The big question remains: Is there a way for Russia and the EU to both succeed and peacefully conduct business in the European market? The EU cannot simply walk away from its dealings with Gazprom and Russia. The proposed Nord Stream Expansion project is proof that although East and West are not always aligned politically, its business interests are at times in sync. 

 

And what about newer players? Countries such as Turkey, Azerbaijan, and others are also looking to find their places in the larger European market. Ultimately consumers, the pipeline companies, and the governments all benefit from stable, thriving markets.

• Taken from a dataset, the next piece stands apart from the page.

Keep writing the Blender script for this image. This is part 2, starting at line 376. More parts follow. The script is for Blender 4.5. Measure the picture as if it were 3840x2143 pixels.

This next year will prove to be an interesting test to see if the players in that market can make it happen and perhaps also take the politics out of natural gas decision making. 

 


 

Footnotes and references:

 

[1] Note that Iran has the world’s largest amount of natural gas reserves.

[2] “The Energy Security Dilemma of Turkish Stream,” Natural Gas Europe, August 3, 2015.

[3] ibid

[4] http://www.presstv.ir/Detail/2015/08/23/425949/Iran-inches-closer-to-Azerbaijans-EU-gas-export-plan

[5] McCracken, Ross, “Sussing out the Ceilings over Russian Gas Prices,” The Barrel Blog, July 31, 2015.